Xavier’s new business college dean, Marco Pagani, leans on ethical development as much as academics.

by Bill Thompson

Marco Pagani was named dean of the Williams College of Business at Xavier University in July, following an unlikely path to the position. He replaced Tom Hayes, who led the school since 2016 and returned to teaching after stepping down. Hayes has been involved with Xavier for almost 50 years, while Pagani is new to the Midwest after growing up in Italy and attending college in France, Montreal, and Atlanta before spending more than 15 years at San Jose State, where he was interim dean of the of the Lucas College and Graduate School of Business.

Why was a smaller Jesuit college in Cincinnati attractive to a cosmopolitan citizen of the world? “I was interested in a big change,” says Pagani, who speaks English precisely with a delightful Italian accent. “San Jose State is a large state institution where the majority of students were transfers from community colleges, so they would stay only for a couple of years. At Xavier, the faculty can connect more. I get to know a lot of the students because they are often in Stephen and Dolores Smith Hall for the entire day of classes or study. It’s not a big commuter school where they just go to class and leave.”

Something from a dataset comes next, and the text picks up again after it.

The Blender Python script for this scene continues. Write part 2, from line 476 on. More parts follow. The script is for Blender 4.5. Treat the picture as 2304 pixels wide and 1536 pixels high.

Pagani’s passion for connection is palpable. He is reminded that former XU President Rev. Michael Graham famously lived on campus in a residence hall. “I don’t live on campus,” he says, laughing. “I have an apartment about 10 minutes from here. But my wife stayed in California for now, so most of my day is spent here. I think it’s important, especially in the beginning, that I learn about the institution and the people and engage with the Xavier community as well as alumni and the city’s professional community.”

The reputation of Williams College is secure, so Pagani doesn’t need to fix anything, but he hopes to enhance the foundational structure. “(We are looking) at our offering of graduate programs in response to the needs of the market,” he says. “That could include revamping the curriculum of some of our MBA programs, but also adding new programs that would be aimed at growing the enrollment, which is an important part of my job. We are always looking at enhancing the experiential learning opportunity, maybe sourcing more projects from our outside stakeholders to bring in real-life examples.”

In addition to the many local business leaders who are Xavier alumni, Pagani can also call on the 18,000 or so people who have earned MBAs from Williams College. “That’s a wonderful support system, a networking opportunity for our students,” he says.

The final piece of the puzzle for Pagani might be the most important. “Jesuit values are the core value of taking care of the entire person,” he says. “So not only their academic and intellectual development, but also their personal development and their ethical development, which is very important at the university. It is a 360-degree approach to developing students as successful individuals and hopefully also successful in their family and community. We want them to have a positive impact on society.”